The World of “Dino-tsuris”

In our brave new world of high technology, predator drones, iPads, and iPhones, we still live in a dinosaur age.  “I Carumba!”

Dinosaurs are in the news, it seems, every other day. For example, The Washington Post, in January, had an article by Ariana Eunjung Cha asking, “What killed the dinosaurs? Scientist Wang Haijun thinks the answer may be buried inside a 980-foot-long ravine in the Chinese countryside southeast of Beijing where hundreds of the creatures may have huddled in the final moments before their extinction,” she writes, theorizing that a catastrophe made them extinct.

Another article and BBC pod cast, also, in January, speak of “an early four-winged, feathered dinosaur appears to have been a good glider, …providing clues about the origin of flight.” And yet another, in the same month in the UK’s Telegraph, discusses: “Early feathered dinosaurs, the ancestors of birds, were covered in yellow and white stripes claim British scientists who reveal the true colours of the prehistoric creatures for the first time.”

And just two weeks ago, fossils of a previously undiscovered species were unearthed in Utah.

I’ve heard from my brethren sources that a group of Talmudic scholars convened this past Purim (March 10) to discuss the veracity and significance of a species that lived during the “Jew-rassic” period.

(Purim is a joyous Jewish holiday commemorating when my people living in Persia – they don’t write, they don’t call – were saved from extermination.  The story is told in the biblical book of Esther.)

According to Rebbe Shlomo, his discovery of classified paleontology records show that an offshoot of kosher eating dinosaurs lived in a ghetto — or was it a grotto? — in what is now Iran? He named the species “dino-tsuris.”
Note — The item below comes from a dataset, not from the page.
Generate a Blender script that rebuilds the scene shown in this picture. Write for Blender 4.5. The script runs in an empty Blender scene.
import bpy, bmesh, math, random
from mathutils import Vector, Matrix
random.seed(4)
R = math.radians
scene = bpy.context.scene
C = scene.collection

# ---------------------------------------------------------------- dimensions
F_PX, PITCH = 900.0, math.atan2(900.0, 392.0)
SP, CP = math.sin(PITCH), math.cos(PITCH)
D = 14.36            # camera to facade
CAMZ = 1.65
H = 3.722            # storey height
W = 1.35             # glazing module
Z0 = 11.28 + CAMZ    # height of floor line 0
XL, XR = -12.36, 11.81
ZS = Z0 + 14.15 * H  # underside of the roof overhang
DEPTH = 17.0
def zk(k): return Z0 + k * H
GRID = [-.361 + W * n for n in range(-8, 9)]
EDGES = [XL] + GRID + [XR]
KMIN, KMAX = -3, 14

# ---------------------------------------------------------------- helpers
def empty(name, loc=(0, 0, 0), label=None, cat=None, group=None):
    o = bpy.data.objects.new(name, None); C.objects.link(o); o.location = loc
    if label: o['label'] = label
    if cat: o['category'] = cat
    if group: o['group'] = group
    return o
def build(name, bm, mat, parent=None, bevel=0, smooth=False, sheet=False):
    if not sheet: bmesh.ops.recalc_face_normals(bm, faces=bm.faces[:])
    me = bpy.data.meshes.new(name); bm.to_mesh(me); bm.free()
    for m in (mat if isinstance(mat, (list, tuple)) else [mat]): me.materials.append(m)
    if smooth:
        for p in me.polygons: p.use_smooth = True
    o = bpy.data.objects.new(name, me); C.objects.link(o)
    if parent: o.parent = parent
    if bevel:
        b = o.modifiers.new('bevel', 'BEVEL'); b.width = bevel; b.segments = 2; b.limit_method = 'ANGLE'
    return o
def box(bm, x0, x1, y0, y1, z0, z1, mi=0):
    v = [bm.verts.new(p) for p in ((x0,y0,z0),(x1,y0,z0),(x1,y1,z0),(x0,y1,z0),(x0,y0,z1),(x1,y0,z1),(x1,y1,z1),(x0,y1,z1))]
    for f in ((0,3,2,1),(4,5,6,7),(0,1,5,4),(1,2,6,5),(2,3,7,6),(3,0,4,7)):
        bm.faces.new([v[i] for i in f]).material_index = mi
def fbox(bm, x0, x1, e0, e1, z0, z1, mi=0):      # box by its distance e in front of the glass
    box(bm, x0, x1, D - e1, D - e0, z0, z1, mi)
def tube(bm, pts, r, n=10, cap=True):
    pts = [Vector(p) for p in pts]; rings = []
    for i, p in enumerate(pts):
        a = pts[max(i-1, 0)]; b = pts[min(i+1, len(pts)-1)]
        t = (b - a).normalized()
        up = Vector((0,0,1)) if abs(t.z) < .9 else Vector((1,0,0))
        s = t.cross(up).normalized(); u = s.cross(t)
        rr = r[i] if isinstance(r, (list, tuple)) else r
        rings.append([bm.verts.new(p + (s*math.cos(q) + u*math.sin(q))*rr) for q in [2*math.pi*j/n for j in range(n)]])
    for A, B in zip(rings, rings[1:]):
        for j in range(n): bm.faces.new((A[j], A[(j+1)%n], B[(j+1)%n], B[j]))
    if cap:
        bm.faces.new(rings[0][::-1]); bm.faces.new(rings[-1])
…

This particular species have been giving scholars a lot of grief!
Also, very, very old cave drawings, picture herds of dino-tsuris as mischievous looking, like they were looking for trouble.

I can relate to such a species.  I’m a dinosaur myself; I am having a difficult time converting to the digital photography world.  I go crazy with these new gadgets and camera equipment.
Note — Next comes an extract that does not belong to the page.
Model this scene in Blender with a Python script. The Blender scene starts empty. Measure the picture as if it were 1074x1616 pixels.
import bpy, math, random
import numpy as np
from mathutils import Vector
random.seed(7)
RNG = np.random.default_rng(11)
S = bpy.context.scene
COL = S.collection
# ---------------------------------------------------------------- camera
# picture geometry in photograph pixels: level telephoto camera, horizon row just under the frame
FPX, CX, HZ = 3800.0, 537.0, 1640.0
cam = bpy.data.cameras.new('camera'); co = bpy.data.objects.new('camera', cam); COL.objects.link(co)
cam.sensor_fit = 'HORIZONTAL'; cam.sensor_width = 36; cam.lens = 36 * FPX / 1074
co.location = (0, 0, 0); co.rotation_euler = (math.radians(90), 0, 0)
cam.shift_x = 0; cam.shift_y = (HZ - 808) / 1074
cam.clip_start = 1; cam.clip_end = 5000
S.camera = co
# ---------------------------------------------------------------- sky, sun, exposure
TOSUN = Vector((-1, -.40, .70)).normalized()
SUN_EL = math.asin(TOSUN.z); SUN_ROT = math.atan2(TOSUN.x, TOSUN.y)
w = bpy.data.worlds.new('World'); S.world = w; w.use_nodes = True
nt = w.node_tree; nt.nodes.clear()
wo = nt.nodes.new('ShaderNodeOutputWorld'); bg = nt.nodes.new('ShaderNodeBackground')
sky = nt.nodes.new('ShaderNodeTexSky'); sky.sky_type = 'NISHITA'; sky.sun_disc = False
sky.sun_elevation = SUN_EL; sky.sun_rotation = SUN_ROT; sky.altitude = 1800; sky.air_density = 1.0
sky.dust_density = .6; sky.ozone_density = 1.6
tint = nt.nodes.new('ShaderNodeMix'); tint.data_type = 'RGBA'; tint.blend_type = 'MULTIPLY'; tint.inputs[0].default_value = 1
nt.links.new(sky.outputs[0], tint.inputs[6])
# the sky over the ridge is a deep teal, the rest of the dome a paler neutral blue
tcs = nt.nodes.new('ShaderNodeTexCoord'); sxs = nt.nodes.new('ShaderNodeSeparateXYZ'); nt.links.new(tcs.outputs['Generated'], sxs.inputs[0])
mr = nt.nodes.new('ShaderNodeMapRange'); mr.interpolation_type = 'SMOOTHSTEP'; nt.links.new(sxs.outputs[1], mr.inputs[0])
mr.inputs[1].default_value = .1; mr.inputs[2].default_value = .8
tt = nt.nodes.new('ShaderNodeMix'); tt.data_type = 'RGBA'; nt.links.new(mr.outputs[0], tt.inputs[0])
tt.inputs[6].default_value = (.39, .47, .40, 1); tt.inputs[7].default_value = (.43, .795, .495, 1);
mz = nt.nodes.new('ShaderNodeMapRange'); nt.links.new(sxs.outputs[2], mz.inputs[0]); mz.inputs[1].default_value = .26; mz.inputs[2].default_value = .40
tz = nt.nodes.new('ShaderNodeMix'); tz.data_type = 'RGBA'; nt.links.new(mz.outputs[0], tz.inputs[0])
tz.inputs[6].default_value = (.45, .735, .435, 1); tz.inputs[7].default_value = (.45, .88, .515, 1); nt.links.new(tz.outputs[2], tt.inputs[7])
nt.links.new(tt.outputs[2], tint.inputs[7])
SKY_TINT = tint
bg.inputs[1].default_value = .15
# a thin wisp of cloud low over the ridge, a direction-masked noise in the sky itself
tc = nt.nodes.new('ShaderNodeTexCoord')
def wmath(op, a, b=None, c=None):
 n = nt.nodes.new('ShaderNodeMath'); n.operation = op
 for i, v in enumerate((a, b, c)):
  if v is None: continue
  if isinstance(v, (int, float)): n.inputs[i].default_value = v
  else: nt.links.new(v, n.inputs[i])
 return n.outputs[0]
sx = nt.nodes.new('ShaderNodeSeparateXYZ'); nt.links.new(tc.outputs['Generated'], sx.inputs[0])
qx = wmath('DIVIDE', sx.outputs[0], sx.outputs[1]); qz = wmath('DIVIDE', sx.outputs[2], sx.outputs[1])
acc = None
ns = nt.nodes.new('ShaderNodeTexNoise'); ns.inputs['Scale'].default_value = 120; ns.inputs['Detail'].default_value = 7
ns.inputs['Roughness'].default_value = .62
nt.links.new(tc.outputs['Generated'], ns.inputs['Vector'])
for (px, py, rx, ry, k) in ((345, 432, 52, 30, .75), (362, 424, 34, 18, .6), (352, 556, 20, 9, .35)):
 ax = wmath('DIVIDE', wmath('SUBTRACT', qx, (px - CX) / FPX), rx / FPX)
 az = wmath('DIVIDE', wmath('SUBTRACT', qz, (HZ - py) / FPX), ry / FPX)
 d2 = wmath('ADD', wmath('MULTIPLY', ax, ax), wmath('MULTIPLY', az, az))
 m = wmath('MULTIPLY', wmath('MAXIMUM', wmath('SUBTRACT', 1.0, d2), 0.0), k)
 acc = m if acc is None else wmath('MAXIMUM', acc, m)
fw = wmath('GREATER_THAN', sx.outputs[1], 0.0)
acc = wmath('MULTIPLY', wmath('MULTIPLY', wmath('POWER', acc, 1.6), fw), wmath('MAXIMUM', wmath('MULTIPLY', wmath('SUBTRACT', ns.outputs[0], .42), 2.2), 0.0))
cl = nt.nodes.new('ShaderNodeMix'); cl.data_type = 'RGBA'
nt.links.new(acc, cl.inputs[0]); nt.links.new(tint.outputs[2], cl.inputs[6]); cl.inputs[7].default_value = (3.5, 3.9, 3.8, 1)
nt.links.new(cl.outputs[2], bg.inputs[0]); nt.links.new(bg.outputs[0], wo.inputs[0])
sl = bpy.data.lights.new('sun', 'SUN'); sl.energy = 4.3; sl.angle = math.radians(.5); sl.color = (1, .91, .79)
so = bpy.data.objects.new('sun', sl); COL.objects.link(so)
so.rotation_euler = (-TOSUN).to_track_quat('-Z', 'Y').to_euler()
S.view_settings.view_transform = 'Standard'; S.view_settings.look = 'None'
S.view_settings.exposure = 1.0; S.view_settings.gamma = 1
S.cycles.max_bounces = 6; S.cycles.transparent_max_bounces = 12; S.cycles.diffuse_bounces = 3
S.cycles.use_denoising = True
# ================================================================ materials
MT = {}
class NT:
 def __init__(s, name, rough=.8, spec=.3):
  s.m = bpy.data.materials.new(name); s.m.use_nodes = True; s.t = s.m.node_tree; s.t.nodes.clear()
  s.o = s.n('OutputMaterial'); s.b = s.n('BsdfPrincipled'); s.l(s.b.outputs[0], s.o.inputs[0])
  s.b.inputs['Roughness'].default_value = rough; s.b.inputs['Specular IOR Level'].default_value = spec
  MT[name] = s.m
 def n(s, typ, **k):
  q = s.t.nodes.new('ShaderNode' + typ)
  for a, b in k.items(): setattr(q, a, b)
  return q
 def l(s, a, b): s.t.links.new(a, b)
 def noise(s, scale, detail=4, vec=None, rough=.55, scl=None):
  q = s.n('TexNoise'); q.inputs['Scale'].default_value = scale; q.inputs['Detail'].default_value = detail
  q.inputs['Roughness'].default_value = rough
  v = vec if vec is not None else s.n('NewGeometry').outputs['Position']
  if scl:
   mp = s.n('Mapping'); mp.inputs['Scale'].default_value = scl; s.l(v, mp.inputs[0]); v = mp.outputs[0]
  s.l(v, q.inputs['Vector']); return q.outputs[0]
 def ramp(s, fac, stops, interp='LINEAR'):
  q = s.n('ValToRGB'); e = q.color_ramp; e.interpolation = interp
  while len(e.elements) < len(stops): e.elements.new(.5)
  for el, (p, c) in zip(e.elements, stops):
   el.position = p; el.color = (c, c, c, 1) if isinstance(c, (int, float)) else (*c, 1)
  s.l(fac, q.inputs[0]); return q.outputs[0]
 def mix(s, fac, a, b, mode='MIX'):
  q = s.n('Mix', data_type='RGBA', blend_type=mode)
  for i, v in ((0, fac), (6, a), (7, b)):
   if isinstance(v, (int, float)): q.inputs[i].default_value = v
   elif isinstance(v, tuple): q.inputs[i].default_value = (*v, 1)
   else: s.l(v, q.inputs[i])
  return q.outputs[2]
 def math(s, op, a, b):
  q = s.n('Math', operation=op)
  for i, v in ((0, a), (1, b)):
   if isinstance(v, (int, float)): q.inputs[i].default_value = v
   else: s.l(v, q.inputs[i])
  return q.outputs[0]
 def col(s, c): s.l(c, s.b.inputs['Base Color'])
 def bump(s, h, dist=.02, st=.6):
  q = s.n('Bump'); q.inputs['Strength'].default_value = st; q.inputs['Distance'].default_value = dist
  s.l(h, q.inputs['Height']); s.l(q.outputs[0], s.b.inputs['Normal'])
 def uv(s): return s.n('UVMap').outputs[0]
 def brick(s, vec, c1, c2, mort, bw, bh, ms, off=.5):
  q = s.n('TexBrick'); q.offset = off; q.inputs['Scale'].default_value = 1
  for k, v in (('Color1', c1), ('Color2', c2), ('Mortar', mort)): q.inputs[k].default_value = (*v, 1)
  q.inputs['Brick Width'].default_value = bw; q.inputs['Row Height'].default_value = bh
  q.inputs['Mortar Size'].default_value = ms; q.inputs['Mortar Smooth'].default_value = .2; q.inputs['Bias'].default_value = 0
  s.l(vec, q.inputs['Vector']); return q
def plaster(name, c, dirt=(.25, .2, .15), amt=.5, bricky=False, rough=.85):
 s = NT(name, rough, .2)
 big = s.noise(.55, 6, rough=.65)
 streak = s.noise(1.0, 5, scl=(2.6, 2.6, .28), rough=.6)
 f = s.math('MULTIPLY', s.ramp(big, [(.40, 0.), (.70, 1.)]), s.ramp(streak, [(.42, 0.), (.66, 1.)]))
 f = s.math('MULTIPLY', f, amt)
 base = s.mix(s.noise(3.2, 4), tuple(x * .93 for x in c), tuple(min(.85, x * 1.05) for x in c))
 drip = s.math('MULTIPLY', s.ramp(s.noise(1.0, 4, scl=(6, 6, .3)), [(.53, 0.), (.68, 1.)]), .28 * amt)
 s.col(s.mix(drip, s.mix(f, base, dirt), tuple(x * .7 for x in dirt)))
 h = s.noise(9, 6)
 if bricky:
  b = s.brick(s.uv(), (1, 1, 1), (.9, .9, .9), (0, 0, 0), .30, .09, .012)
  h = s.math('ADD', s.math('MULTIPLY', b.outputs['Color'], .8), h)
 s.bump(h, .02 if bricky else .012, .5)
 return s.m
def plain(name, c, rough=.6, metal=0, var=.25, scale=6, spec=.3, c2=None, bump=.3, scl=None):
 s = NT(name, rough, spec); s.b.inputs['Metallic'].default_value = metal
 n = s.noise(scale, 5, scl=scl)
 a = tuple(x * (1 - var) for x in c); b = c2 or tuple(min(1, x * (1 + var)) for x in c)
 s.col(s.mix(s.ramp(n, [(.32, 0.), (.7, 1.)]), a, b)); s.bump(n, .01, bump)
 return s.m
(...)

But in the real news, the Boston Globe ran a story last November about a “newly discovered dinosaur species that might help explain how these creatures evolved into the largest animals on land” Scientists call the species the “Aardonyx celestae, a 23-foot long, small headed herbivore with a huge barrel of a chest.”

It brought to mind my own discovery years ago, while visiting Rapid City, South Dakota. Why it’s called “Rapid” is a mystery itself; it is very slow-paced bordering on being almost vapid. But I did enjoy being there, especially touring the Geology Museum at the South Dakota School of Mines and Technology.

No matter how technologically advanced corporations like Google, Microsoft, Apple, Intel among others is, and we’re always revisiting the Dinosaur Age. It’s a link to our future somehow.

It was here in South Dakota during the 1980s, that cattle and sheep rancher Jennings Floden unearthed a Tyrannosaurus Rex skull on his property. The skull measured four feet.  Floden donated it to the Rapid City museum. It is the first T. Rex skull found in South Dakota; only five others have been excavated in North America.

There’s a kitschy Dinosaur Park on a hilltop overlooking Rapid City, consisting of five, life-size dinosaur species: Apatosaurus Triceratops, Stegosaurus, Tyrannosaurus Rex and a Brontosaurus. Constructed of concrete and iron pipe framework, they were created as a WPA project (Works Progress Administration) during the 1930s.

So, here we are, seventy-odd years later, still looking at the dinosaur record. We’ve never left the Dinosaur Age. The interesting significance of this new find of species is that it is thought to be a missing link of the “saurapod  (lizard-footed) evolution.”

According to Australia paleontologist Adam Yates,  “this creature walked on its hind legs but also could drop to all fours.” Not even Barney, the popular children’s television T. Rex, does that.

The gist of the article is that scientists have been curious, maybe obsessed as to “why and how dinosaurs grew into such massive creatures, a question that scientists have been trying to answer”.  And recently a judge will have to find an answer, too.

Or perhaps Weight Watchers, Inc. and Jenny Craig can shed some light.

Both of these “heavy-duty” corporations   are battling each other in the courts. It’s a battle of dinosaurs, pitting the Jennyaurus pound for pound with Weight-A-Minuteaurus.

WW claims that JC falsified statements in a TV ad featuring spokesperson and former heavyweight Valerie Bertinelli that “clients lost twice as much weight as those on the Weight Watchers program.”

Schlomo and his band of scholars are onto something. There’s always some “tsuris” going on, no matter what.

Ed. Note:  the word “tsuris” is Yiddish, meaning trouble or aggravation.